Stated problem: Reproduce the complete listing without any deviation.

··········

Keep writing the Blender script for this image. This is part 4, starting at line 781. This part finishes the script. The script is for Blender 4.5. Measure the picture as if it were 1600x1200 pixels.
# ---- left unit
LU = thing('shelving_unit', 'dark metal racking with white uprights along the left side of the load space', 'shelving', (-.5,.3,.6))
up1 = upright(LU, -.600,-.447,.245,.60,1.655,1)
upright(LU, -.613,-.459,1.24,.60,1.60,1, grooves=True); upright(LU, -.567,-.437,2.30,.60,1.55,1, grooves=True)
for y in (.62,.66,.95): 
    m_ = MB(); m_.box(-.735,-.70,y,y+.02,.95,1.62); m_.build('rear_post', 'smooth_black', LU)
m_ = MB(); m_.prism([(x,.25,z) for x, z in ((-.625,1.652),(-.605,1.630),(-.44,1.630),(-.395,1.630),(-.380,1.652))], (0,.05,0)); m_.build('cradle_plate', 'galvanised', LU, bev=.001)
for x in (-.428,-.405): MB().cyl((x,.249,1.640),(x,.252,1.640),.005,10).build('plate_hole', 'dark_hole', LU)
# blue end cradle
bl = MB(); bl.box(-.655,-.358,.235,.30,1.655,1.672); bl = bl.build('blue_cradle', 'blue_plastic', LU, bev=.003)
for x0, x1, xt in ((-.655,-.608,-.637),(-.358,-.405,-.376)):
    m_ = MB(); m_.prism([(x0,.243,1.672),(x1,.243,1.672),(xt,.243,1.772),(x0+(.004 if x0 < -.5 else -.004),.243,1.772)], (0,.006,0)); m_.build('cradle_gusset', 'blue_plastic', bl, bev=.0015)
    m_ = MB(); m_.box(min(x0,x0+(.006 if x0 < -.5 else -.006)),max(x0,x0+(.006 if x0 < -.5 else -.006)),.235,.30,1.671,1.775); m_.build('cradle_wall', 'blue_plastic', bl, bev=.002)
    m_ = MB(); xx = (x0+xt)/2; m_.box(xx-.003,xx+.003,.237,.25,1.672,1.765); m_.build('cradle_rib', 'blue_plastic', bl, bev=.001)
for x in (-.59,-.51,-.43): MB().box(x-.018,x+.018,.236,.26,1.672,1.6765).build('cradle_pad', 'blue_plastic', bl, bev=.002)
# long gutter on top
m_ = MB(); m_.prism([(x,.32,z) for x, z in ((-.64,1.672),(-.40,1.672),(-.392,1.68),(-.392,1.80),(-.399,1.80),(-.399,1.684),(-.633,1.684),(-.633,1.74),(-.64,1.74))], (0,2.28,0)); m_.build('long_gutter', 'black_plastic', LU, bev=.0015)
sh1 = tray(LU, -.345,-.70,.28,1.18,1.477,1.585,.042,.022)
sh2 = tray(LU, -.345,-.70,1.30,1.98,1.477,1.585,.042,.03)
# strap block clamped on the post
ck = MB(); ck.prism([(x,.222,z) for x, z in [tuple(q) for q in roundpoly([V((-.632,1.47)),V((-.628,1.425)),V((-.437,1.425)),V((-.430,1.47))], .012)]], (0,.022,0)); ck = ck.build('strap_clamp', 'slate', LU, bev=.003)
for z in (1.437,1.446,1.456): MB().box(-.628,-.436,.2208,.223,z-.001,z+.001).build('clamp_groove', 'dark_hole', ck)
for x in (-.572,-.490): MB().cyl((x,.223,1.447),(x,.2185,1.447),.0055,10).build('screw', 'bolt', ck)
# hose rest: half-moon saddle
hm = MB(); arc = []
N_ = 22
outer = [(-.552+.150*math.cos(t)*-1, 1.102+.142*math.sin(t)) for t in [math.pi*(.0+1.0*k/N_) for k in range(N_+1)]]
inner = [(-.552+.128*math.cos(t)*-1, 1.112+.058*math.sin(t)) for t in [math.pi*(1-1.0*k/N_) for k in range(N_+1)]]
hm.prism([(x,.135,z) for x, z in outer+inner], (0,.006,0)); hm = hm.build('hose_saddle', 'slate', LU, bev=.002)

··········

Problem solution:
Keep writing the Blender script for this image. This is part 4, starting at line 781. This part finishes the script. The script is for Blender 4.5. Measure the picture as if it were 1600x1200 pixels.
# ---- left unit
LU = thing('shelving_unit', 'dark metal racking with white uprights along the left side of the load space', 'shelving', (-.5,.3,.6))
up1 = upright(LU, -.600,-.447,.245,.60,1.655,1)
upright(LU, -.613,-.459,1.24,.60,1.60,1, grooves=True); upright(LU, -.567,-.437,2.30,.60,1.55,1, grooves=True)
for y in (.62,.66,.95): 
    m_ = MB(); m_.box(-.735,-.70,y,y+.02,.95,1.62); m_.build('rear_post', 'smooth_black', LU)
m_ = MB(); m_.prism([(x,.25,z) for x, z in ((-.625,1.652),(-.605,1.630),(-.44,1.630),(-.395,1.630),(-.380,1.652))], (0,.05,0)); m_.build('cradle_plate', 'galvanised', LU, bev=.001)
for x in (-.428,-.405): MB().cyl((x,.249,1.640),(x,.252,1.640),.005,10).build('plate_hole', 'dark_hole', LU)
# blue end cradle
bl = MB(); bl.box(-.655,-.358,.235,.30,1.655,1.672); bl = bl.build('blue_cradle', 'blue_plastic', LU, bev=.003)
for x0, x1, xt in ((-.655,-.608,-.637),(-.358,-.405,-.376)):
    m_ = MB(); m_.prism([(x0,.243,1.672),(x1,.243,1.672),(xt,.243,1.772),(x0+(.004 if x0 < -.5 else -.004),.243,1.772)], (0,.006,0)); m_.build('cradle_gusset', 'blue_plastic', bl, bev=.0015)
    m_ = MB(); m_.box(min(x0,x0+(.006 if x0 < -.5 else -.006)),max(x0,x0+(.006 if x0 < -.5 else -.006)),.235,.30,1.671,1.775); m_.build('cradle_wall', 'blue_plastic', bl, bev=.002)
    m_ = MB(); xx = (x0+xt)/2; m_.box(xx-.003,xx+.003,.237,.25,1.672,1.765); m_.build('cradle_rib', 'blue_plastic', bl, bev=.001)
for x in (-.59,-.51,-.43): MB().box(x-.018,x+.018,.236,.26,1.672,1.6765).build('cradle_pad', 'blue_plastic', bl, bev=.002)
# long gutter on top
m_ = MB(); m_.prism([(x,.32,z) for x, z in ((-.64,1.672),(-.40,1.672),(-.392,1.68),(-.392,1.80),(-.399,1.80),(-.399,1.684),(-.633,1.684),(-.633,1.74),(-.64,1.74))], (0,2.28,0)); m_.build('long_gutter', 'black_plastic', LU, bev=.0015)
sh1 = tray(LU, -.345,-.70,.28,1.18,1.477,1.585,.042,.022)
sh2 = tray(LU, -.345,-.70,1.30,1.98,1.477,1.585,.042,.03)
# strap block clamped on the post
ck = MB(); ck.prism([(x,.222,z) for x, z in [tuple(q) for q in roundpoly([V((-.632,1.47)),V((-.628,1.425)),V((-.437,1.425)),V((-.430,1.47))], .012)]], (0,.022,0)); ck = ck.build('strap_clamp', 'slate', LU, bev=.003)
for z in (1.437,1.446,1.456): MB().box(-.628,-.436,.2208,.223,z-.001,z+.001).build('clamp_groove', 'dark_hole', ck)
for x in (-.572,-.490): MB().cyl((x,.223,1.447),(x,.2185,1.447),.0055,10).build('screw', 'bolt', ck)
# hose rest: half-moon saddle
hm = MB(); arc = []
N_ = 22
outer = [(-.552+.150*math.cos(t)*-1, 1.102+.142*math.sin(t)) for t in [math.pi*(.0+1.0*k/N_) for k in range(N_+1)]]
inner = [(-.552+.128*math.cos(t)*-1, 1.112+.058*math.sin(t)) for t in [math.pi*(1-1.0*k/N_) for k in range(N_+1)]]
hm.prism([(x,.135,z) for x, z in outer+inner], (0,.006,0)); hm = hm.build('hose_saddle', 'slate', LU, bev=.002)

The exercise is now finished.